Craig M. Lewis has been named chief economist and director of the Division of Risk, Strategy, and Financial Innovation at the Securities and Exchange Commission.

Lewis, the Madison S. Wigginton Professor of Finance at Vanderbilt University’s Owen Graduate School of Management, will assume his new role next month.

The Division of Risk, Strategy, and Financial Innovation was created in September 2009 to provide interdisciplinary analysis for policymaking, rulemaking, enforcement and examinations by the commission.

RiskFin, as is called, is the SEC’s first new division in 37 years. The “think tank" takes in the former offices of Economic Analysis, Office of Risk Assessment, and of Interactive Disclosure. The unit's staff members have expertise in economics, risk analysis, finance, law, mathematics and statistics.

Lewis, currently a visiting academic at the SEC, "is a distinguished economist with a clear understanding of the complexities of financial markets,” said SEC Chairman Mary L. Schapiro. He will "help to inject strong data-driven analysis into the SEC’s decision-making process.

Lewis first served as a visiting academic fellow at the SEC from January to July 2010, and subsequently returned in that same capacity in January. He has provided advice on policy issues, worked on developing analytic approaches to identify violations of securities laws, and analyzed the over-the-counter derivative securities market.

Lewis has taught corporate finance and economics since 1983 and has been on the faculty at Vanderbilt since 1986. Before that, he worked for Arthur Young & Co., at the time one of the Big Eight accounting firms.
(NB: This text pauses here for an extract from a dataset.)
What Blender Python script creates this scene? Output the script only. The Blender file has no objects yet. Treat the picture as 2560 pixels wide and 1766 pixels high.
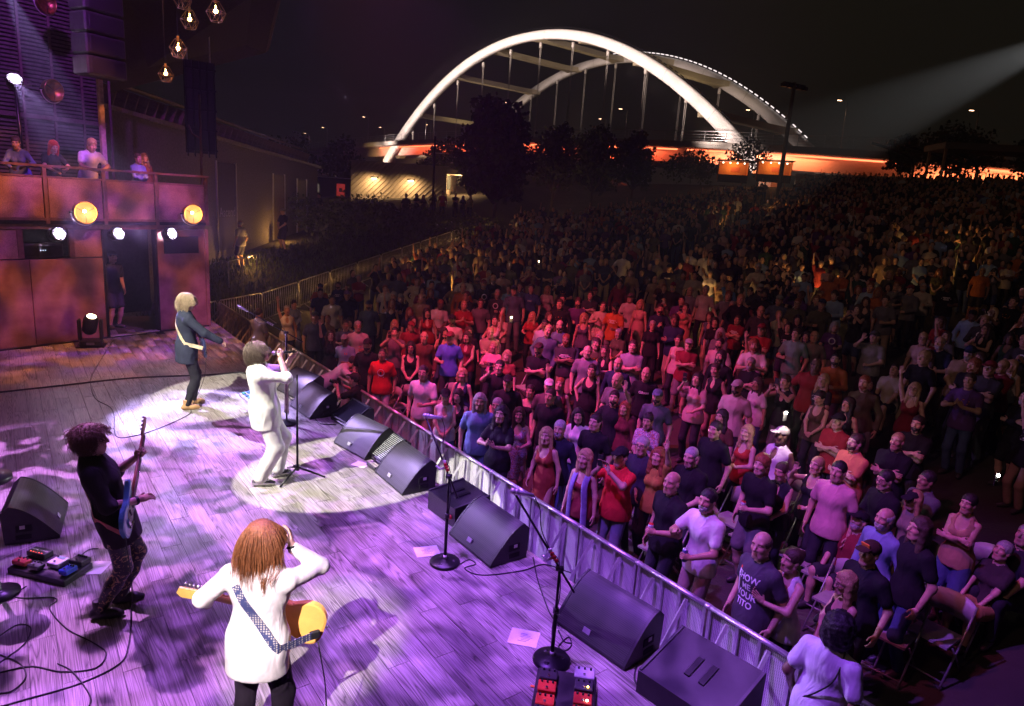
import bpy, bmesh, math, random
import numpy as np
from mathutils import Vector, Matrix
from mathutils.bvhtree import BVHTree

SC = bpy.context.scene
COL = SC.collection
random.seed(11); RNG = np.random.default_rng(7)
R_ = math.radians

# ---------------------------------------------------------------- camera
CAM_H, PITCH, ROLL = 3.485, 0.22099, 0.06825
_F = Vector((0, math.cos(PITCH), -math.sin(PITCH))); _r = Vector((1, 0, 0)); _u = _r.cross(_F)
_R = math.cos(ROLL)*_r + math.sin(ROLL)*_u
_U = -math.sin(ROLL)*_r + math.cos(ROLL)*_u
cam = bpy.data.cameras.new('camera'); camo = bpy.data.objects.new('camera', cam); COL.objects.link(camo)
cam.sensor_width = 36; cam.lens = 24.0; cam.clip_start = .05; cam.clip_end = 1500
camo.matrix_world = Matrix(((_R.x, _U.x, -_F.x, 0), (_R.y, _U.y, -_F.y, 0), (_R.z, _U.z, -_F.z, CAM_H), (0, 0, 0, 1)))
SC.camera = camo
SC.render.engine = 'CYCLES'
SC.cycles.use_denoising = True
SC.cycles.max_bounces = 5; SC.cycles.diffuse_bounces = 2; SC.cycles.glossy_bounces = 2
SC.cycles.transmission_bounces = 4; SC.cycles.volume_bounces = 0; SC.cycles.transparent_max_bounces = 6
SC.cycles.caustics_reflective = False; SC.cycles.caustics_refractive = False
SC.cycles.sample_clamp_indirect = 4.0
SC.cycles.use_light_tree = True
SC.view_settings.view_transform = 'Standard'; SC.view_settings.look = 'None'
SC.view_settings.exposure = 0.0; SC.view_settings.gamma = 1.0; SC.view_settings.use_curve_mapping = False

# ---------------------------------------------------------------- night sky
W = bpy.data.worlds.new('World'); SC.world = W; W.use_nodes = True
_bg = W.node_tree.nodes['Background']
_bg.inputs['Color'].default_value = (1.0, .86, .58, 1); _bg.inputs['Strength'].default_value = .0062

# ---------------------------------------------------------------- stage lamps
def aim(o, tgt):
    d = Vector(tgt) - o.location
    o.rotation_euler = d.to_track_quat('-Z', 'Y').to_euler()
def spot(name, loc, tgt, power, color, angle, blend=.15, size=.05, gobo=None):
    l = bpy.data.lights.new(name, 'SPOT'); l.energy = power; l.color = color
    l.spot_size = R_(angle); l.spot_blend = blend; l.shadow_soft_size = size
    o = bpy.data.objects.new(name, l); COL.objects.link(o); o.location = loc; aim(o, tgt)
    if gobo:
        l.use_nodes = True; nt = l.node_tree; em = nt.nodes['Emission']
        tc = nt.nodes.new('ShaderNodeTexCoord'); sx = nt.nodes.new('ShaderNodeSeparateXYZ')
        nt.links.new(tc.outputs['Normal'], sx.inputs[0])
        dx = nt.nodes.new('ShaderNodeMath'); dx.operation = 'DIVIDE'; dy = nt.nodes.new('ShaderNodeMath'); dy.operation = 'DIVIDE'
        nt.links.new(sx.outputs[0], dx.inputs[0]); nt.links.new(sx.outputs[2], dx.inputs[1])
        nt.links.new(sx.outputs[1], dy.inputs[0]); nt.links.new(sx.outputs[2], dy.inputs[1])
        cb = nt.nodes.new('ShaderNodeCombineXYZ'); nt.links.new(dx.outputs[0], cb.inputs[0]); nt.links.new(dy.outputs[0], cb.inputs[1])
        cb.inputs[2].default_value = gobo.get('seed', 0.)
        nz = nt.nodes.new('ShaderNodeTexNoise'); nz.inputs['Scale'].default_value = gobo.get('scale', 6.)
        nz.inputs['Detail'].default_value = gobo.get('detail', 2.); nz.inputs['Distortion'].default_value = gobo.get('dist', .6)
        nt.links.new(cb.outputs[0], nz.inputs['Vector'])
        rp = nt.nodes.new('ShaderNodeMapRange'); rp.interpolation_type = 'SMOOTHSTEP'
        rp.inputs[1].default_value = gobo.get('lo', .42); rp.inputs[2].default_value = gobo.get('hi', .58)
        rp.inputs[3].default_value = gobo.get('min', .1); rp.inputs[4].default_value = 1.
        nt.links.new(nz.outputs['Fac'], rp.inputs[0]); nt.links.new(rp.outputs[0], em.inputs['Strength'])
    return o
def point(name, loc, power, color, size=.05):
    l = bpy.data.lights.new(name, 'POINT'); l.energy = power; l.color = color; l.shadow_soft_size = size
    o = bpy.data.objects.new(name, l); COL.objects.link(o); o.location = loc; return o
PUR = (.36, .10, 1.0); LAV = (.58, .30, 1.0); PINK = (1., .62, .98); WARMW = (1., .95, .82); AMB = (1., .42, .10)
# two white follow spots from the truss left of the photographer: pools on singer and guitarist
spot('follow_spot_singer', (-7.2, 3.0, 8.2), (-1.98, 8.12, 0), 12500, WARMW, 12.0, .035, .03)
spot('follow_spot_guitarist', (-6.4, 3.1, 8.2), (-4.72, 10.78, 0), 12000, WARMW, 11.0, .035, .03)
spot('front_spot', Vector((0, 0, CAM_H)) + (_F + _R*((2500*2560/2314.-1280)/1706.67) - _U*((45*2560/2314.-883)/1706.67))*50, (-2.9, 7.6, 1.2), 95000, (.95, .97, 1.), 2.6, .3, .12)
spot('key_front_guitarist', (-2.2, -2.6, 7.4), (-1.5, 3.62, 1.1), 10500, (1, .84, .92), 8.2, .7, .04)
# violet washes with gobos
LAV = (.46, .15, 1.0); PINK = (.70, .25, 1.0)
spot('wash_a', (-2.6, 8.2, 9.0), (-1.7, 6.0, 0), 5200, LAV, 56, .6, .05, dict(scale=17, lo=.49, hi=.56, min=.02, dist=2.2, detail=2.5))
spot('wash_b', (-7.5, 8.0, 8.5), (-4.6, 6.4, 0), 8600, PINK, 44, .35, .03, dict(scale=10, lo=.48, hi=.54, min=.02, dist=2.0, detail=2., seed=3.3))
spot('wash_c', (.6, 5.6, 9.0), (.2, 4.4, 0), 3800, LAV, 40, .6, .06, dict(scale=18, lo=.48, hi=.56, min=.03, dist=1.5, seed=8.))
spot('wash_flat', (-3.0, 6.0, 9.5), (-2.4, 7.0, 0), 800, PUR, 86, .7, .2)
spot('wash_edge', (-2.0, 4.6, 8.5), (2.0, 6.6, -.6), 4400, (.34, .09, 1.0), 50, .7, .1)
# stage spill on the front rows, and a fill for the far crowd
spot('crowd_a', (-2.6, 10.0, 8.0), (1.2, 12.6, -.5), 3100, (.62, .07, .70), 50, .9, .2)
spot('crowd_b', (.5, 6.2, 8.0), (4.0, 8.6, -.5), 950, (1., .11, .42), 46, .9, .2)
spot('crowd_red', (-3.6, 10.9, 8.5), (.6, 14.6, -.5), 6000, (1., .06, .16), 58, .9, .2)
spot('crowd_far', (-14.0, -8.0, 20), (9., 26.0, 1), 2400, (1., .50, .40), 60, 1., .3)  # added high fill lamp, keeps the back rows evenly dim
# amber and violet on the front of the set
spot('amber_set', (-4.5, 9.5, 8.0), (-8.4, 13.6, 2.2), 3700, (1., .28, .07), 58, .7, .1, dict(scale=13., lo=.42, hi=.60, min=.06, seed=5.))
spot('purple_set', (-3.0, 12.5, 8.0), (-8.6, 14.2, 1.4), 3600, (.40, .08, 1.), 46, .7, .1, dict(scale=13., lo=.42, hi=.60, min=.08, seed=1.))
spot('slat_wash', (-7.5, 10.0, 8.8), (-11.6, 15.6, 5.4), 1700, (.48, .07, .9), 62, .8, .1)
# ---------------------------------------------------------------- placing helpers (picture units: 2314 px wide)
KPX = 2560/2314.
def ray(px, py):
    return _F + _R*((px*KPX-1280)/1706.67) - _U*((py*KPX-883)/1706.67)
def G(px, py, z=0.):
    d = ray(px, py); t = (z-CAM_H)/d.z
    return Vector((0, 0, CAM_H)) + d*t
def AT(px, py, dep):
    return Vector((0, 0, CAM_H)) + ray(px, py)*dep
UX, UY = .602, -.799      # along the stage front (towards the photographer)
NX, NY = .799, .602       # towards the audience
def ST(s, n, z=0.): return Vector((s*UX+n*NX, s*UY+n*NY, z))
def to_st(p): return p[0]*UX+p[1]*UY, p[0]*NX+p[1]*NY
U_ANG = math.atan2(UY, UX)
EDGE_N, BAR_N, FENCE_N = 4.05, 5.05, 5.30
def _ss(x): x = np.clip(x, 0, 1); return x*x*(3-2*x)
def terrain(x, y):
    x = np.asarray(x, float); y = np.asarray(y, float)
    s = x*NX + y*NY - BAR_N
    h = -1.25 + .115*np.maximum(0, np.minimum(s, 60)-2) + .03*np.maximum(0, np.minimum(s, 60)-22)*_ss((x-4)/14)
    dl = -((x+8.15)*.965 - (y-24.65)*.26)          # metres left of the crowd fence
    h = h + 1.75*_ss((dl-.6)/3.2)*_ss((y-17)/6)
    return h
def TR(px, py, dz=0.):
    """point of the ground (plus dz) seen at a picture position"""
    O = Vector((0, 0, CAM_H)); d = ray(px, py); t = 3.; prev = t
    while t < 300:
        p = O + d*t
        if p.z - dz < float(terrain(p.x, p.y)): break
        prev = t; t += .25
    a, b = prev, t
    for _ in range(18):
        m = (a+b)/2; p = O+d*m
        if p.z-dz < float(terrain(p.x, p.y)): b = m
        else: a = m
    return O + d*b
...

He has won multiple awards for teaching excellence and has been a visiting professor at Dartmouth College’s Tuck School of Business, Donau University in Austria, and Goethe University in Frankfurt, Germany.

In addition to teaching, Dr. Lewis has published research on volatility in stock and futures markets, margin adequacy, corporate earnings management, corporate financial policy, executive compensation, selective disclosure, and herd behavior by equity analysts.